I’ll admit up front, I’m a hoarder. I hang on to all sorts of junk just in case it might turn out to be useful one day. In the attic, I’ve got a box of IT components and cables for technologies that have been obsolete for decades. My wife despairs of me. The same is true of my digital image collection. I was an early adopter when digital cameras came out, and I’ve got 25 years of images - mostly RAW - sitting in SSDs, hard drives, backup drives, and backups of backups. Huge numbers of them didn’t get properly processed at the time I took them. Quite a lot, while in focus and reasonably framed, just didn’t look as good as they did in my imagination when I pressed the shutter. Many have exposure issues, visual clutter, or just felt like they were going to be too much hard work to sort out.
The problem has only magnified as camera technology has moved on. When photographing wildlife, I’ll crank the camera up to maximum frame rate, turn on pre-capture, and let fly. I can come back from two hours at the local wetlands reserve with 4000 images, long sequences of which are almost, but not quite, identical.
I try to cope with today’s volume problem with workflow and a bit of AI assistance. After a first pass to eliminate all the bad (out of focus, out of frame…) images, I’m starting to trust tools like Excire Photo to round up near duplicates, and recommend candidates for deletion. I’ve thought about letting the tools loose on the back catalogue, too, but as part of my migration from Flickr to self-hosted Immich, I’ve been going back through my old ‘not good enough’ shots and discovered that I can bring some of them back to life.
A lot of processing techniques that would have been fiddly and ridiculously time consuming twenty, or even ten years ago are now remarkably straightforward with today’s software and desktop computing power. While I don’t like being tied to Adobe’s software suite, their Lightroom / Photoshop subscription bundle at around £10 a month feels worth the money and offers ever-improving capabilities, but where Adobe goes, others follow, and Affinity and open source image processing tools are not too far behind the cutting edge of their higher-cost cousins. I’m still trying to decide in my own mind what I consider reasonable use of AI processing, and what feels like ‘cheating’, but at the moment I feel comfortable using AI denoising and limited distraction removal. (So far, I’m drawing the line at letting generative AI create new image elements with the exception of bits of background behind clutter that’s been removed).

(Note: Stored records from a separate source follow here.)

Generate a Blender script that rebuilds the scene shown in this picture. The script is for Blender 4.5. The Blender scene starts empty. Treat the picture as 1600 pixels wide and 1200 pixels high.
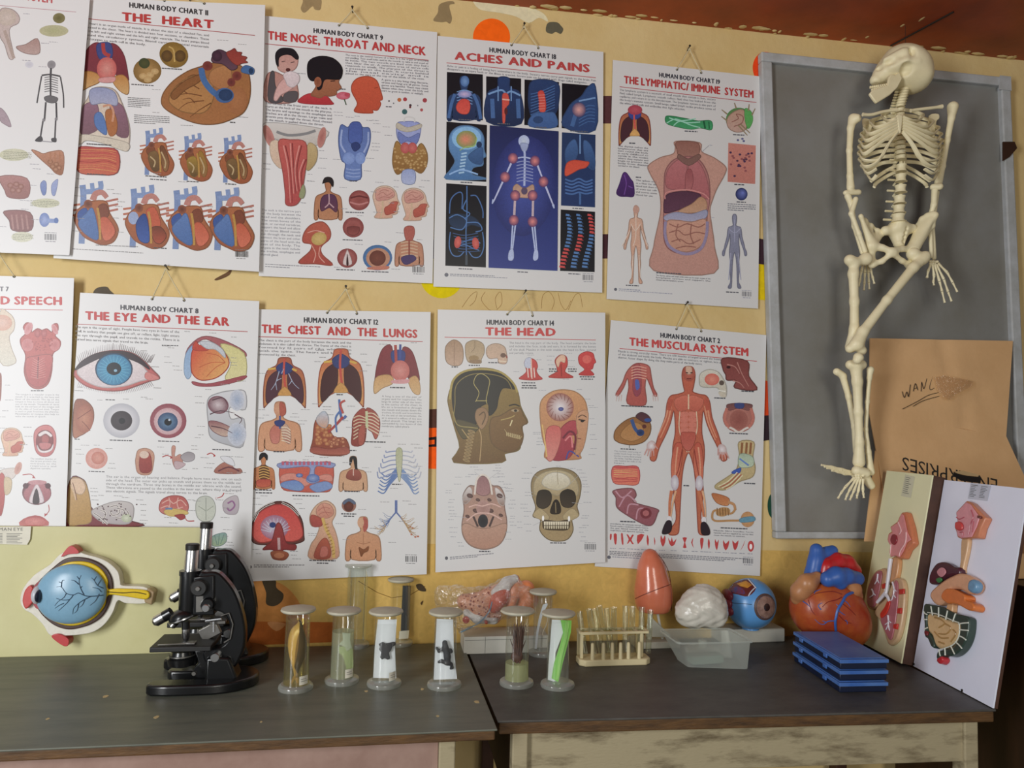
import bpy, math, random
import numpy as np
from math import sin, cos, radians, pi, hypot, atan2
from mathutils import Vector, Matrix, noise
from mathutils.geometry import tessellate_polygon

random.seed(7)
C = bpy.context.scene.collection
SC = bpy.context.scene

# ------------------------------------------------------------------ camera
F = 1200.0                                   # focal length in pixels of the 1600 px frame
YAW, PITCH, ROLL = radians(9.0), radians(3.3), radians(1.13)
ZC, DIST = 1.38, 2.26
_f = np.array([sin(YAW)*cos(PITCH), cos(YAW)*cos(PITCH), sin(PITCH)])
_r = np.array([cos(YAW), -sin(YAW), 0.0])
_u = np.cross(_r, _f)
_R = np.array([cos(ROLL)*_r + sin(ROLL)*_u, -sin(ROLL)*_r + cos(ROLL)*_u, _f])
_C = np.array([0.0, -DIST, ZC])
cam = bpy.data.cameras.new('camera')
cam.sensor_width = 36.0
cam.lens = 36.0*F/1600.0
cam.clip_start = 0.05
camo = bpy.data.objects.new('camera', cam)
m = Matrix.Identity(4)
for i in range(3):
    m[i][0], m[i][1], m[i][2], m[i][3] = _R[0][i], _R[1][i], -_R[2][i], _C[i]
camo.matrix_world = m
C.objects.link(camo)
SC.camera = camo

# ------------------------------------------------------------------ light
SC.view_settings.view_transform = 'Standard'
SC.view_settings.look = 'None'
SC.view_settings.exposure = 0.0
SC.view_settings.gamma = 1.0
SC.view_settings.use_curve_mapping = False
wd = bpy.data.worlds.new('room_air')
SC.world = wd
wd.use_nodes = True
wd.node_tree.nodes['Background'].inputs[0].default_value = (0.80, 0.84, 0.90, 1)
wd.node_tree.nodes['Background'].inputs[1].default_value = 0.15


def area(name, loc, target, sx, sy, power, col):
    l = bpy.data.lights.new(name, 'AREA')
    l.shape = 'RECTANGLE'
    l.size, l.size_y = sx, sy
    l.energy = power
    l.color = col
    o = bpy.data.objects.new(name, l)
    o.location = loc
    o.rotation_euler = (Vector(target)-Vector(loc)).to_track_quat('-Z', 'Y').to_euler()
    C.objects.link(o)
    return o


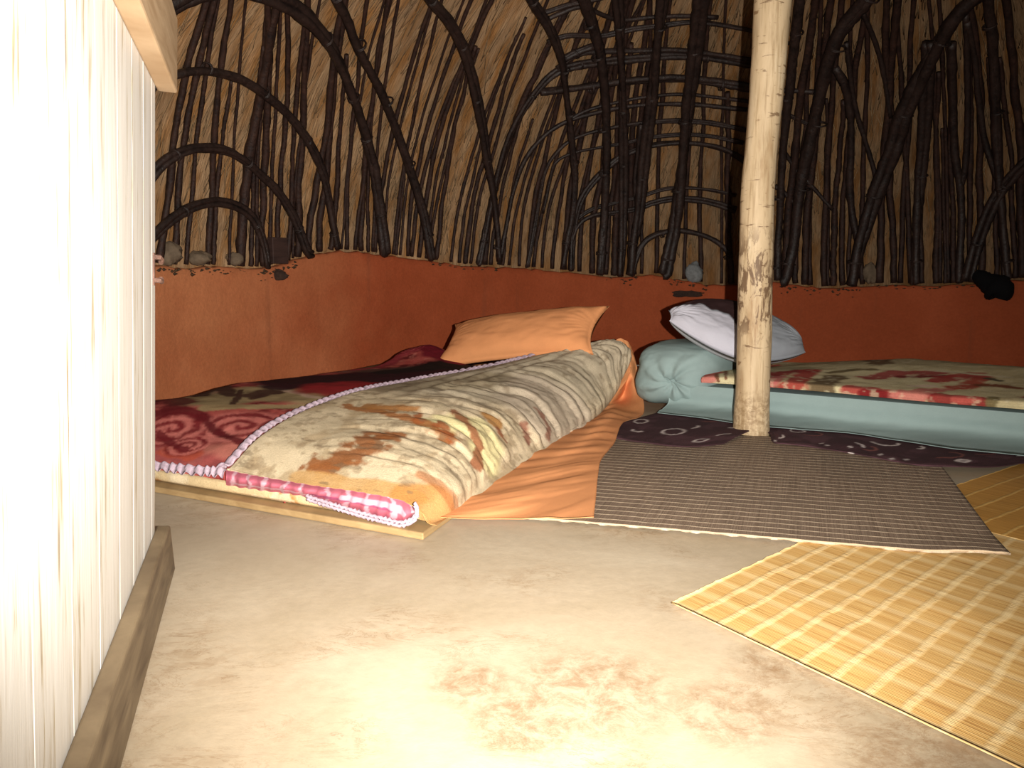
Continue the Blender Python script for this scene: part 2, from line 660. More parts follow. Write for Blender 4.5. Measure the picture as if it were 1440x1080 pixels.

What feels like the big change for me is the ease with which I can pull out information hidden in the raw files, for example correcting images that felt too badly exposed to be worth bothering with. Tidying up wires or other unwanted details used to mean hours of cloning and smudging, and now it’s done in the press of a couple of buttons. I had a load of images I’d rejected because I let the camera sensor get dusty (back before self-cleaning technology!). Now that’s fixed in seconds, along with lining up wonky horizons - seriously, what was wrong with my sense of the horizontal back then?!!
Washed out or muddy images are easy to turn into sharp pictures with good contrast, and a more pleasant dynamic range, and the ultra grainy high-ISO pictures look great after the AI’s done some smoothing.
There’s no magic here, of course, though the denoising sometimes feels that way. What has changed is that photos that weren’t really worth the time and hard work to process and correct are now fixable with minimal effort, and can turn into ‘keepers’ after all. And, of course, it’s fun going back and remembering the travels and excursions where we took those so-so photographs all those years ago.
Go on, fire up Photoshop, Lightroom, Affinity, Darktable, Luminar or your tools of choice and see if there are any could-be masterpieces hidden away in your ‘not quite good enough’ archives!